Plus, when you can’t hear a biker or runner trying not to startle you, it’s no longer a personal choice. It’s a communal effort of courtesy and consideration you’ve quietly opted out of. You’re like Bradley from that AP English project who never showed up or contributed one word yet received equal credit.
Not to mention the peculiar choreography of passing someone whose mind is elsewhere. How do we make ourselves known to you? Clap? Yell? Bean you in the back of the head with a pebble? Wait for a wide spot and make a desperate dash around you? When you start from surprise, is it our fault for scaring you?
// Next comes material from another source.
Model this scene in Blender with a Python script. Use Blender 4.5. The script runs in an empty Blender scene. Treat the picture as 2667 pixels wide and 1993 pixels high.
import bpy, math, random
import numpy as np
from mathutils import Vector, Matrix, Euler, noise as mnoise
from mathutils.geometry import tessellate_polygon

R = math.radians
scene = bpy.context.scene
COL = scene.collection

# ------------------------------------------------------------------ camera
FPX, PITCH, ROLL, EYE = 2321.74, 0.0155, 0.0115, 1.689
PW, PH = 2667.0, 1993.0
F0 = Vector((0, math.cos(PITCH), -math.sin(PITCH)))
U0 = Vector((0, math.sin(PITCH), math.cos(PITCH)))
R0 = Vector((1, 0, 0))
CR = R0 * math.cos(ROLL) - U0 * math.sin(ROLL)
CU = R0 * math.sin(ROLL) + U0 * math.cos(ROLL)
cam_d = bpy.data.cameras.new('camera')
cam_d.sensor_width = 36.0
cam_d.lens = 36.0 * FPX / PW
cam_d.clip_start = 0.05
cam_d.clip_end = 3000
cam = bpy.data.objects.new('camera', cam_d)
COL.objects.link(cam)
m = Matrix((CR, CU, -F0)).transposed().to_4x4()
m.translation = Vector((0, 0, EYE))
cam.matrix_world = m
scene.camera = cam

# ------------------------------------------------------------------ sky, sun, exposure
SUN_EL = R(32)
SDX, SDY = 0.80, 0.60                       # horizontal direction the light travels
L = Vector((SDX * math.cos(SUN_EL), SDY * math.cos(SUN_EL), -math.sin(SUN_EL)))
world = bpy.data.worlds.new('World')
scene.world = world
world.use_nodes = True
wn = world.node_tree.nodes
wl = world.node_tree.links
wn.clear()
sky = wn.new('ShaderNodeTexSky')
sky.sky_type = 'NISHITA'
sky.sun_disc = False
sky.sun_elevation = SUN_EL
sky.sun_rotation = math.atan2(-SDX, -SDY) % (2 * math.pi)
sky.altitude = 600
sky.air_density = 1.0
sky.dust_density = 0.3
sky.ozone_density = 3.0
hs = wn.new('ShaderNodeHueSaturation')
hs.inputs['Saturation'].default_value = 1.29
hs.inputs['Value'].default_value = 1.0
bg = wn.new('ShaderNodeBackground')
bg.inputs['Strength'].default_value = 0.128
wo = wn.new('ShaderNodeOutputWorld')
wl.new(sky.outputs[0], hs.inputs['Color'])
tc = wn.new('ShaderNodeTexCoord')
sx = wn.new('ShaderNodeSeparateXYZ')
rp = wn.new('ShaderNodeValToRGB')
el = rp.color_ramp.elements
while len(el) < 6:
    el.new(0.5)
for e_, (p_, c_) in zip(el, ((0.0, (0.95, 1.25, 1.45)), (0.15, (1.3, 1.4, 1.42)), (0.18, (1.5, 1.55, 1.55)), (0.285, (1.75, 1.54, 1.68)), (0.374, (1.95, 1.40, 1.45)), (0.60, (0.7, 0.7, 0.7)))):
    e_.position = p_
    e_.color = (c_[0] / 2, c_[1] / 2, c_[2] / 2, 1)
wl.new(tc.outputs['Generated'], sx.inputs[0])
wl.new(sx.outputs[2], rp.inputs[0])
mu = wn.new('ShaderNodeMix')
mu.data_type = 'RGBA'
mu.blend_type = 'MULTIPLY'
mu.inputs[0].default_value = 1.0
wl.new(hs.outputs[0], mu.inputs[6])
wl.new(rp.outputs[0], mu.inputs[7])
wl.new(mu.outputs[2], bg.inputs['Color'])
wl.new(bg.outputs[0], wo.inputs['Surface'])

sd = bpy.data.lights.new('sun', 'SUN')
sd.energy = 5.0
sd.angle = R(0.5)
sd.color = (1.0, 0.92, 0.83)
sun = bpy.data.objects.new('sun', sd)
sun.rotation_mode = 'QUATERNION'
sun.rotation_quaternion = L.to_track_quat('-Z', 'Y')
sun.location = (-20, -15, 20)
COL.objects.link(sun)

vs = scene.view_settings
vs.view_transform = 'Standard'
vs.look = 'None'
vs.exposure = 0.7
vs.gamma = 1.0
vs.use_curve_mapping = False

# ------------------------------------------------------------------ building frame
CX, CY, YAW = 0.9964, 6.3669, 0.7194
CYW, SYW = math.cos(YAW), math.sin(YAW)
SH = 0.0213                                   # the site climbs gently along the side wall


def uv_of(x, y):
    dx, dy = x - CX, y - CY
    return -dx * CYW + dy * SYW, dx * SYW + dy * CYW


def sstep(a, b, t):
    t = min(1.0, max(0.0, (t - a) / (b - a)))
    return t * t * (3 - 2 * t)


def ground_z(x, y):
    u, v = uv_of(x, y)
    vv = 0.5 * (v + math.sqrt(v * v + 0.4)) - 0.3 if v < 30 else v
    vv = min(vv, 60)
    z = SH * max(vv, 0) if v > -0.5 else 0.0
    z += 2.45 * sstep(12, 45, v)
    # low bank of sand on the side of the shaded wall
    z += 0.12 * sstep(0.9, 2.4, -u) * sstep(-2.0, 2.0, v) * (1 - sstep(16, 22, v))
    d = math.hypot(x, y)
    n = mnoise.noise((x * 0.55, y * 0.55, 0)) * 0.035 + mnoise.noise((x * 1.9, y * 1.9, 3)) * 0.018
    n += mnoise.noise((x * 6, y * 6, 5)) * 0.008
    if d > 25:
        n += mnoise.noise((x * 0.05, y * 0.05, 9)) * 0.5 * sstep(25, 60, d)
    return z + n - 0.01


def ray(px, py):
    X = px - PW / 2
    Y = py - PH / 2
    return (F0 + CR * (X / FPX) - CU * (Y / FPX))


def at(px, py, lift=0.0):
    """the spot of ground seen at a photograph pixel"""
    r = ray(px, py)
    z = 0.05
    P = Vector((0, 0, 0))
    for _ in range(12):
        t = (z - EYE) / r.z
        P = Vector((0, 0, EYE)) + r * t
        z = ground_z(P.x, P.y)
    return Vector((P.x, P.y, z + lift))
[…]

Truth be told, you’re quite the lucky Q-tip cochlea-jockey that it’s just a human you’re irritating. Should a bear or moose be in close proximity, what then? How about a rattlesnake? If you miss the bark, you’ll sure as hell feel the bite—and then find yourself at the ER getting expensive, painful anti-venin. Won’t be so smitten with your smut tape then, will you?
The audacity! I think it’s high time we just start knocking these toolbag technophiles over. If you say, “Behind you” or “On your left,” and get no response, you are now authorized to shove the inattentive amblers into the shrubbery. They’ll probably check the safety of their cell phones before looking for blood on their own skin.
Now, all that said, if you absolutely must bump some tunes to augment your outdoor experience, fine. To each their own. However—one earbud only, or both on low volume. Maintain awareness of your surroundings, the same way you do (or should do) in town. And if not: To the pillory!